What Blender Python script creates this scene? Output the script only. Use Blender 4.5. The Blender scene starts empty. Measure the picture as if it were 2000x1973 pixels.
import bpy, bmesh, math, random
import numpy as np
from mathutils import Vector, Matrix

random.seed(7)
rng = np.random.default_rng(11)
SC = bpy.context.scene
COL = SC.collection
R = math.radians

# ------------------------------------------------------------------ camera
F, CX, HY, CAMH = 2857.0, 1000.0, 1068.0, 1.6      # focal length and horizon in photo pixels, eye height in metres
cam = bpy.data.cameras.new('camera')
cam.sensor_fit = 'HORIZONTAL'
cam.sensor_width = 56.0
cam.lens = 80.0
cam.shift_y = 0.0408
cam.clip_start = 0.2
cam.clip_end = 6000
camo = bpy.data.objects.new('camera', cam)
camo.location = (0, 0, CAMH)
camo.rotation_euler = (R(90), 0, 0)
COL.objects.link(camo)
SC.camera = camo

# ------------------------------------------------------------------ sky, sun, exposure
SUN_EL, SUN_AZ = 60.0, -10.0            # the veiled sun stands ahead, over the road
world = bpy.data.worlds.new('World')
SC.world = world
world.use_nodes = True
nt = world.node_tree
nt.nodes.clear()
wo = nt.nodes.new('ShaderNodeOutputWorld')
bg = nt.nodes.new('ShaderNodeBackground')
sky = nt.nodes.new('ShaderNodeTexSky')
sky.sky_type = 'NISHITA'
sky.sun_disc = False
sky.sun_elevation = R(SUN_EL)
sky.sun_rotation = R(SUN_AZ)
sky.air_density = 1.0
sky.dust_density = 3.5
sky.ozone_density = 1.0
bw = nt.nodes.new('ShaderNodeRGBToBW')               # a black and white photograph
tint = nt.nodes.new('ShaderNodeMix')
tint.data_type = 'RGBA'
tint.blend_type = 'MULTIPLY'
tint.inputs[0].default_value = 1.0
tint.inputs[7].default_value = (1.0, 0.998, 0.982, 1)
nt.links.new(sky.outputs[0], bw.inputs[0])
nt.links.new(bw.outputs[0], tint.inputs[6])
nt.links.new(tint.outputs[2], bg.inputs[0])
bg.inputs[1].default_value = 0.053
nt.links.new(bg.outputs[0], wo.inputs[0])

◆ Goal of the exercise
Give the data again, exactly as it stands.

◆ Response to this task
What Blender Python script creates this scene? Output the script only. Use Blender 4.5. The Blender scene starts empty. Measure the picture as if it were 2000x1973 pixels.
import bpy, bmesh, math, random
import numpy as np
from mathutils import Vector, Matrix

random.seed(7)
rng = np.random.default_rng(11)
SC = bpy.context.scene
COL = SC.collection
R = math.radians

# ------------------------------------------------------------------ camera
F, CX, HY, CAMH = 2857.0, 1000.0, 1068.0, 1.6      # focal length and horizon in photo pixels, eye height in metres
cam = bpy.data.cameras.new('camera')
cam.sensor_fit = 'HORIZONTAL'
cam.sensor_width = 56.0
cam.lens = 80.0
cam.shift_y = 0.0408
cam.clip_start = 0.2
cam.clip_end = 6000
camo = bpy.data.objects.new('camera', cam)
camo.location = (0, 0, CAMH)
camo.rotation_euler = (R(90), 0, 0)
COL.objects.link(camo)
SC.camera = camo

# ------------------------------------------------------------------ sky, sun, exposure
SUN_EL, SUN_AZ = 60.0, -10.0            # the veiled sun stands ahead, over the road
world = bpy.data.worlds.new('World')
SC.world = world
world.use_nodes = True
nt = world.node_tree
nt.nodes.clear()
wo = nt.nodes.new('ShaderNodeOutputWorld')
bg = nt.nodes.new('ShaderNodeBackground')
sky = nt.nodes.new('ShaderNodeTexSky')
sky.sky_type = 'NISHITA'
sky.sun_disc = False
sky.sun_elevation = R(SUN_EL)
sky.sun_rotation = R(SUN_AZ)
sky.air_density = 1.0
sky.dust_density = 3.5
sky.ozone_density = 1.0
bw = nt.nodes.new('ShaderNodeRGBToBW')               # a black and white photograph
tint = nt.nodes.new('ShaderNodeMix')
tint.data_type = 'RGBA'
tint.blend_type = 'MULTIPLY'
tint.inputs[0].default_value = 1.0
tint.inputs[7].default_value = (1.0, 0.998, 0.982, 1)
nt.links.new(sky.outputs[0], bw.inputs[0])
nt.links.new(bw.outputs[0], tint.inputs[6])
nt.links.new(tint.outputs[2], bg.inputs[0])
bg.inputs[1].default_value = 0.053
nt.links.new(bg.outputs[0], wo.inputs[0])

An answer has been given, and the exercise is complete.